NA HOKU Hanohano winner Raiatea Helm said she has warm memories of performing Catingub’s arrangements for a Symphony Pops concert in 2007. “I can remember that night and how magical it was for me,” the singer said. “Sometimes during the performance, I got thrown off because it was so beautiful. That I will cherish because it was a dream of mine. “It’s really interesting when you take these Hawaiian standards that were usually done with a simple band, with a ukulele or piano, and do them with the symphony. It’s really an amazing sound,” Helm said. “It’s a much bigger challenge to sing with an orchestra.” Helm said the experience encouraged her to use different approaches in her singing, something she can call on when she performs standards with Catingub and the Las Vegas Philharmonic Orchestra in May. Catingub declined to comment for this story. Henry Kapono remembers performing “Sailing” during a 1980s appearance with the symphony. He said he was struck by the sound of an oboe used in a solo that partner Cecilio Rodriguez usually played on harmonica. “It sounded so different but it sounded so cool,” he said. “I know a lot of people noticed it and told me that.” “Performing with the symphony is a treat, it’s a luxury,” Kapono said. “They’re the best at what they do, and for them to read the charts and be able to support you and sound so great, it was a great feeling. It’s really a great orchestra — great sound, great people. It’s too bad … if they go away.”
The instruments, too, evoke strong feelings of attachment. To symphony percussionist Steve Dinion, an “irreplaceable loss” would be the departure of one of the most common of percussion instruments: the snare drum. “I’ve had percussionists come here and say they’ve never heard a snare drum sound like this,” he said. “The wood happens to be just right.” Dinion stands to lose the most if the percussion instruments go out of state. He did not own most of the instruments he performed on, as percussion instruments are too large, expensive and varied for an individual musician to buy and store. “These are instruments I’ve personally been using for almost 19 years,” he said. “It’s very emotionally difficult to think about what that means if they’re sold to somebody who takes them away.” Percussion instruments are unusual in that they are often uniquely tied to certain musical works. The symphony’s taxihorns, for example, were used in George Gershwin’s “An American in Paris,” while its set of gongs was played in Hawaii Opera Theatre’s performances of “Turandot.” If those are taken off island, that could preclude these works from being performed here again, Dinion said. THE SYMPHONY also had a collection of Hawaiian instruments, including a set of pahu drums specifically made for it in 1992. Two pianos, a Steinway and a Baldwin, are particularly valuable because they serve as the house pianos for Blaisdell Concert Hall.
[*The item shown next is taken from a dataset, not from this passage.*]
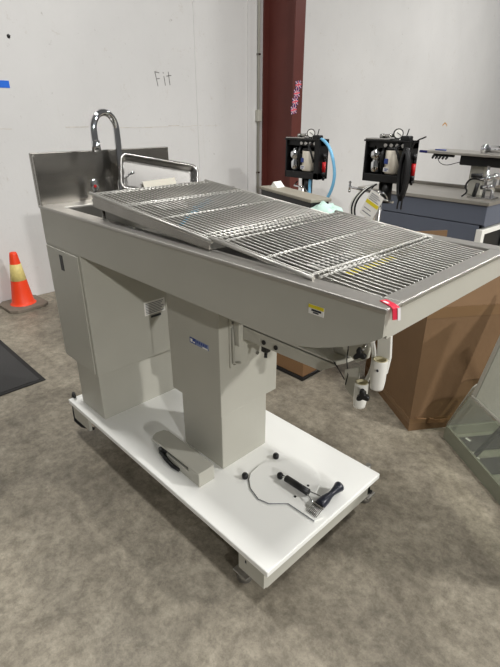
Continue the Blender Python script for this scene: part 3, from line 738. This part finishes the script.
MB().cyl((-2.17, 3.18, 1.062), (-1.99, 3.262, 1.025), .009, n=10).build('rod', CHROME, t)
MB().cyl((-2.17, 3.18, 1.03), (-2.17, 3.18, 1.095), .008, n=10).ball((-2.17, 3.18, 1.095), .011).ball((-2.17, 3.18, 1.03), .011).build('cross_bar', CHROME, t)
MB().cyl((-1.965, 3.24, 1.0), (-1.80, 3.2, .985), .009, n=10).build('lower_rod', CHROME, t)

# ------------------------------------------------------------------ grey bench
Mq = Matrix.Translation((-1.385, 3.90, 0)) @ Matrix.Rotation(math.radians(-3.0), 4, 'Z')
t = thing('work_bench', 'slate grey work bench with a steel top against the wall side at right', 'bench', (-1.385, 3.9, 0))
MB().box(-1.22, .012, -.012, .60, .925, .955, .004, M=Mq).build('bench_top', BENCHTOP, t)
MB().box(-1.22, .005, .60, .615, .925, .985, .003, M=Mq).build('upstand', STEEL_D, t)
MB().box(-.95, 0, 0, .018, .775, .925, .003, M=Mq).box(-.018, 0, .016, .60, .76, .925, M=Mq).build('upper_panel', SLATE, t)
MB().box(-.95, -.04, .002, .018, .10, .768, .003, M=Mq).box(-.95, -.93, .018, .60, .1, .925, M=Mq).build('lower_panel', SLATE, t)
m = MB().box(-.93, -.018, .58, .6, .1, .925, M=Mq)
m.build('rear_panel', SLATE, t)
MB().box(-.05, .0, -.004, .05, 0, .74, .003, M=Mq).box(-.05, 0.0, .05, .59, .70, .74, .003, M=Mq).build('leg', WHITEP, t)
MB().box(-.05, 0.0, .53, .59, 0, .70, .003, M=Mq).build('leg', WHITEP, t)
MB().box(-.95, -.90, 0.02, .07, 0, .1, .003, M=Mq).build('leg', WHITEP, t)
MB().box(-.95, -.90, 0.53, .58, 0, .1, .003, M=Mq).build('leg', WHITEP, t)
MB().box(-.09, -.06, .06, .52, .1, .70, M=Mq).build('recess', BLACK, t)

# tilted steel instrument slab on the bench
t = thing('instrument_table', 'thin steel slab raised on a grey post above the bench', 'instrument', (-1.66, 4.2, .955))
Ms = Matrix.Translation((-2.09, 4.12, 1.268)) @ Matrix.Rotation(math.radians(1.0), 4, 'Y')
MB().box(0, .80, 0, .36, 0, .022, .004, M=Ms).build('slab', BENCHTOP, t)
MB().box(.32, .78, .03, .33, -.075, -.002, .008, M=Ms).build('motor_housing', BLACKM, t)
m = MB()
for k in range(5): m.cyl(Ms @ Vector((.09 + .03 * k, .03, -.02)), Ms @ Vector((.095 + .03 * k, .0, -.035)), .011, .008, 10)
m.cyl(Ms @ Vector((.08, .05, -.01)), Ms @ Vector((.26, .05, -.01)), .012, n=8)
m.build('clips', BLACK, t)
MB().tube(smooth([Ms @ Vector(p) for p in ((.13, .02, -.03), (.17, .0, -.075), (.24, .0, -.085), (.30, .02, -.06), (.34, .04, -.05))]), .003, 6).build('cable', BLACK, t)
MB().box(-1.69, -1.575, 4.20, 4.30, .955, 1.20, .004).build('post', PAINT_DK, t)
MB().box(-.03, .04, -.006, .03, .002, .021, .002, M=Ms).build('blue_tip', NAVY, t)
MB().box(.10, .20, .04, .055, .0225, .03, .002, M=Ms).build('pen', NAVY, t) if False else None
tag(MB().cyl(Ms @ Vector((.07, .08, .027)), Ms @ Vector((.16, .10, .027)), .005, n=8).build('pen', BLUEINK), 'small blue pen lying on the raised steel slab', 'pen')
# chrome sampling instrument
t = thing('chrome_stand', 'chrome clamp stand with fittings on the right end of the bench', 'stand', (-1.47, 4.1, .955))
MB().box(-1.60, -1.40, 4.0, 4.14, .955, .968, .004).build('base_plate', STEEL, t)
for (x, r, z1) in ((-1.50, .012, 1.20), (-1.435, .014, 1.15)): MB().cyl((x, 4.08, .968), (x, 4.08, z1), r, n=14).build('rod', CHROME, t)
for (x, z) in ((-1.50, 1.10), (-1.47, 1.04), (-1.435, 1.12)): MB().cyl((x - .05, 4.05, z), (x + .05, 4.05, z + .01), .018, n=14).ball((x + .03, 4.04, z + .01), .026).build('clamp', CHROME, t)
MB().cyl((-1.56, 4.04, .968), (-1.545, 4.04, 1.07), .016, n=14).build('black_rod', BLACK, t)
MB().tube(smooth([(-1.50, 4.05, 1.09), (-1.60, 4.02, 1.11), (-1.635, 4.01, 1.04), (-1.60, 4.01, 1.0), (-1.64, 4.0, .962)]), .007, 8).build('hose', BLACK, t)
MB().cyl((-1.60, 4.02, 1.125), (-1.52, 4.04, 1.13), .017, n=14).build('grip', BLACK, t)
t = thing('chrome_fitting', 'chrome fitting lying on top of the raised steel slab', 'fitting', (-1.5, 4.2, 1.29))
zf = 1.285
MB().cyl((-1.60, 4.22, zf + .03), (-1.36, 4.22, zf + .03), .028, n=18).build('barrel', CHROME, t)
MB().cyl((-1.63, 4.22, zf + .03), (-1.595, 4.22, zf + .03), .036, n=18).build('collar', CHROME, t)

# ------------------------------------------------------------------ green glass case
O = Vector((-.757, 2.171, 0)); U = Vector((.81, -.59, 0)).normalized(); V = Vector((.59, .81, 0)).normalized()
Mc = Matrix.Identity(4)
for i in range(3): Mc[i][0] = U[i]; Mc[i][1] = V[i]; Mc[i][2] = (0, 0, 1)[i]; Mc[i][3] = O[i]
t = thing('glass_case', 'green tinted glass case with sloping front beside the cardboard box', 'case', O)
Lc = 1.0
endp = [(0, 0), (0.004, .075), (.098, .280), (.108, .300), (.125, .315), (.15, .322), (.50, .322), (.50, 0)]
m = MB().prism([(0, 0), (0.004, .075), (.016, .075), (.016, 0)], 'x', 0, Lc, M=Mc).prism([(.48, 0), (.48, .075), (.5, .075), (.5, 0)], 'x', 0, Lc, M=Mc).box(0, .015, .016, .48, 0, .075, M=Mc).box(Lc - .015, Lc, .016, .48, 0, .075, M=Mc).box(.015, Lc - .015, .016, .48, 0.001, .02, M=Mc)
m.build('base_frame', CASEP, t)
for x in (0, Lc - .01): MB().prism([(.006, .075)] + endp[2:7] + [(.50, .075)], 'x', x, x + .01, M=Mc).build('end_pane', GLASS, t)
MB().prism([(.006, .077), (.09, .247), (.096, .244), (.012, .074)], 'x', .01, Lc - .01, M=Mc).build('front_pane', GLASS, t)
MB().tube([Mc @ Vector((.002, a_, b_)) for a_, b_ in [(.006, .08)] + endp[2:7]], .0035, 6).build('pane_edge', PAINT, t)
MB().prism([(.49, .075), (.5, .075), (.5, .32), (.49, .32)], 'x', .01, Lc - .01, M=Mc).build('rear_pane', GLASS, t)
lid0, lid1 = Vector((.095, .262)), Vector((.215, .80)); ld = (lid1 - lid0).normalized(); ln = Vector((ld.y, -ld.x))
def lidM():
    o = Mc @ Vector((.03, lid0.x, lid0.y)); return frame_M(o, U, V * ld.x + Vector((0, 0, ld.y)))
Ml = lidM(); hl = (lid1 - lid0).length
ld_o = MB().box(.012, Lc - .06, .012, hl - .012, -.004, .004, M=Ml).build('lid_panel', FROST, t)
MB().box(0, Lc - .05, 0, .012, -.012, .012, .004, M=Ml).box(0, .03, .012, hl, -.008, .008, .003, M=Ml).box(Lc - .064, Lc - .05, .014, hl, -.008, .008, .003, M=Ml).box(0, Lc - .05, hl - .014, hl, -.008, .008, .003, M=Ml).build('lid_frame', PAINT, ld_o)
MB().tube([Mc @ Vector((.02, .49, .28)), Mc @ Vector((.07, .37, .70))], .008, 8).build('stay', STEEL, t)
MB().cyl(Mc @ Vector((.22, .035, .045)), Mc @ Vector((.25, .16, .29)), .012, n=12).build('black_rod', BLACK, t)
m = MB()
for k in range(5): m.box(.05 + .17 * k, .16 + .17 * k, .05, .40, .022, .03, .003, M=Mc @ Matrix.Rotation(.0, 4, 'Z'))
m.build('rack', RUBBER, t)
m = MB()
for k in range(8): 
    m = MB().box(0, random.uniform(.03, .08), 0, random.uniform(.012, .03), 0, .008, .002, M=Mc @ Matrix.Translation((.06 + .11 * k, .03 + random.uniform(0, .05), .022)) @ Matrix.Rotation(random.uniform(-.5, .5), 4, 'Z'))
    m.build('white_clip', WHITEP, t)

# ------------------------------------------------------------------ light
w = bpy.data.worlds.new('World'); sc.world = w; w.use_nodes = True
bg = w.node_tree.nodes['Background']; bg.inputs[0].default_value = (1.0, .99, .965, 1); bg.inputs[1].default_value = .125
def area(name, loc, target, power, sx, sy, col=(1, .988, .968)):
    l = bpy.data.lights.new(name, 'AREA'); l.shape = 'RECTANGLE'; l.size = sx; l.size_y = sy; l.energy = power; l.color = col
    o = bpy.data.objects.new(name, l); C.objects.link(o); o.location = loc
    o.rotation_euler = (Vector(target) - Vector(loc)).to_track_quat('-Z', 'Y').to_euler(); o['kind'] = 'helper'
    return o
area('ceiling_lamp_main', (1.0, 2.6, 5.4), (1.0, 2.6, 0), 132, .5, .3)
area('ceiling_lamp_right', (5.5, 5.5, 5.4), (5.5, 5.5, 0), 780, .7, .35)
area('ceiling_lamp_rear', (12.0, -3.6, 5.4), (12.0, -3.6, 0), 2300, .7, .35)
area('wall_fill_far', (-1.0, 9.0, 5.4), (-1.0, 9.0, 0), 235, 1.2, .6)  # added unseen fill, brightens the wall right of the column
area('wall_fill_left', (-2.4, .6, 5.4), (-2.4, .6, 0), 122, .6, .4)  # added unseen fill, lifts the left wall and the floor near the mat

# ------------------------------------------------------------------ camera
cam = bpy.data.cameras.new('Camera'); co = bpy.data.objects.new('Camera', cam); C.objects.link(co)
f = 472.0; cam.sensor_fit = 'VERTICAL'; cam.sensor_height = 36; cam.sensor_width = 27; cam.lens = f * 36 / 667
a = Vector((-255 - 250, 117 - 333.5, f)).normalized(); b = Vector((783 - 250, 117 - 333.5, f)).normalized()
X = -a; Y = (b - X * b.dot(X)).normalized(); Z = X.cross(Y)
right = Vector((X[0], Y[0], Z[0])); up = -Vector((X[1], Y[1], Z[1])); back = -Vector((X[2], Y[2], Z[2]))
Mx = Matrix.Identity(4)
for i in range(3): Mx[i][0] = right[i]; Mx[i][1] = up[i]; Mx[i][2] = back[i]
Mx[2][3] = 1.55
co.matrix_world = Mx; cam.clip_start = .05
sc.camera = co
vs = sc.view_settings
sc.display_settings.display_device = 'sRGB'
vs.view_transform = 'Standard'; vs.look = 'None'; vs.exposure = 0.0; vs.gamma = 1.0; vs.use_curve_mapping = False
The Steinway was donated to the symphony by Mark Wong, president of the Honolulu Symphony Society, in tribute to Ellen Masaki, the longtime doyenne of local piano teachers.
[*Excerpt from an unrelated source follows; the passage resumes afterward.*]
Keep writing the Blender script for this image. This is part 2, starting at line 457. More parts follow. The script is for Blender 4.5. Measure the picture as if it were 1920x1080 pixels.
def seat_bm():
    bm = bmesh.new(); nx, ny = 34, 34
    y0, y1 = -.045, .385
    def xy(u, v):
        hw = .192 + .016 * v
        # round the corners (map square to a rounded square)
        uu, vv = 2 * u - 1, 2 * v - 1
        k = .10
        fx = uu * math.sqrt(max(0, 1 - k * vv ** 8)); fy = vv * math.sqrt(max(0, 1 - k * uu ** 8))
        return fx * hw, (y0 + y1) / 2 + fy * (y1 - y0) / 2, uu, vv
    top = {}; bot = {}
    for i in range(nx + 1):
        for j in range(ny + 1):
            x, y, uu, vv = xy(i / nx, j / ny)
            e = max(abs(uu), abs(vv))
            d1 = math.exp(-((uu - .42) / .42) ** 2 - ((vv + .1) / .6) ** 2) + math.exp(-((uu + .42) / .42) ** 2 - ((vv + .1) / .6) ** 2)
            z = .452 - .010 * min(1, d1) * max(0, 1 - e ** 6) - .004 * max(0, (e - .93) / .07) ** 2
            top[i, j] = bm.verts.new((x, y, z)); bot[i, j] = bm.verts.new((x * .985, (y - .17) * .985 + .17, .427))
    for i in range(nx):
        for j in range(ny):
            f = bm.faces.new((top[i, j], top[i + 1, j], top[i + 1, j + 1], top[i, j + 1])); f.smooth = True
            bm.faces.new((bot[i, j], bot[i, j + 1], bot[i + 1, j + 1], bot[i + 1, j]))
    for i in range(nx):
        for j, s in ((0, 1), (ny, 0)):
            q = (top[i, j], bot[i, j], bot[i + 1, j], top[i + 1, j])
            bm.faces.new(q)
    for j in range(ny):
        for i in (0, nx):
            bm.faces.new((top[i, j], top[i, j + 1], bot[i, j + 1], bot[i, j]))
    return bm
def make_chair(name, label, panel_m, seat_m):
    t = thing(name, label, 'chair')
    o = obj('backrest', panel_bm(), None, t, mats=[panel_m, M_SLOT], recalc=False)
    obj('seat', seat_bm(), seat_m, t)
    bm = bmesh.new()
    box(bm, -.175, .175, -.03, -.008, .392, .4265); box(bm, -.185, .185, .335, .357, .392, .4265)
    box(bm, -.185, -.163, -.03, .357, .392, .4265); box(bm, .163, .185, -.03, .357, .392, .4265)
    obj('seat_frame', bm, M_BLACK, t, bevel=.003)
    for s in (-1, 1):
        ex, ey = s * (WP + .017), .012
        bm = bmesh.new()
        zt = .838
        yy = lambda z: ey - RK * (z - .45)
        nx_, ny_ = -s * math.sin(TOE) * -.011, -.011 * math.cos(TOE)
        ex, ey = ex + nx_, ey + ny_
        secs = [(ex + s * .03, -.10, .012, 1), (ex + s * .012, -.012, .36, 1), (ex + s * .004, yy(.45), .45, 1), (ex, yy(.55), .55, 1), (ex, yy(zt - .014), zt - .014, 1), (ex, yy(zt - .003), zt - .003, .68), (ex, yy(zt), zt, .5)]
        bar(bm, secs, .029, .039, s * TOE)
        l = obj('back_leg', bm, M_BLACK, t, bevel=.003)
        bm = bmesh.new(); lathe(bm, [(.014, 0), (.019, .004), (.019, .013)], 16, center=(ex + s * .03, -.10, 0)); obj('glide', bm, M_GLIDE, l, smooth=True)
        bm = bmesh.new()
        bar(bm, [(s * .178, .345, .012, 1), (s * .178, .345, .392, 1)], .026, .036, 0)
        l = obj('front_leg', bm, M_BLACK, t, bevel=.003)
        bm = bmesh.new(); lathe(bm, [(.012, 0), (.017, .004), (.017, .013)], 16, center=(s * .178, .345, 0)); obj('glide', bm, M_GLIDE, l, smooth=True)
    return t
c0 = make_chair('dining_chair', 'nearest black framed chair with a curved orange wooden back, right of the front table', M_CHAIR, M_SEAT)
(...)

A group of 12 people, among them concert pianist Misha Dichter, symphony conductor Sam Wong and arts patron Carolyn Berry, traveled to New York to select it, said Masaki’s daughter Nancy Masaki, a symphony cellist. The piano is signed by the musicians who performed during its 2003 inaugural season, among them classical pianist Andre Watts, jazz artist Billy Childs, and Ellen Masaki herself.
“Considering the history of the piano and everybody who was involved in purchasing it, we want to keep it here,” said John Fuhrmann, director of customer services at Blaisdell Concert Hall. Fuhrmann said the city is ready to buy the pianos if necessary. There is value even among the small instruments. Nicholas Zou, a former symphony violinist who runs the shop CK Violins on Ward Avenue, donated a child-sized violin in the mid-1990s for a display. He recalled it “had good tone.” “All they need is to change the strings and adjust the sound post, and it should be fine,” he said.
Most of the larger instruments have been kept backstage at the Blaisdell and have been used in recent Ballet Hawaii and Hawaii Opera Theatre performances. Other items, including the library, furniture, scrapbooks, tapes and electronic gear, occupy two rooms in a nearby office and storage building.

The rooms are chock-full of mementos marking historical milestones for the Honolulu Symphony. A poster for the 1989 season, for example, shows that local audiences that year had the opportunity to hear celebrated cellist Yo-Yo Ma; a youthful Joshua Bell, now arguably the most popular concert violinist in the world; the pioneering Taiwan-born violinist Cho-Liang Lin; and David Bar-Ilan, a concert pianist who later became a prominent government official for the state of Israel. The 1975 scrapbook contains the brochure for the Honolulu Pops season, which featured jazz pianist Erroll Garner and “Tonight Show” band leader Doc Severinson. Another page opens to a crayon-written letter from “Malia W.” saying she really liked the “boy who do played the peanow.”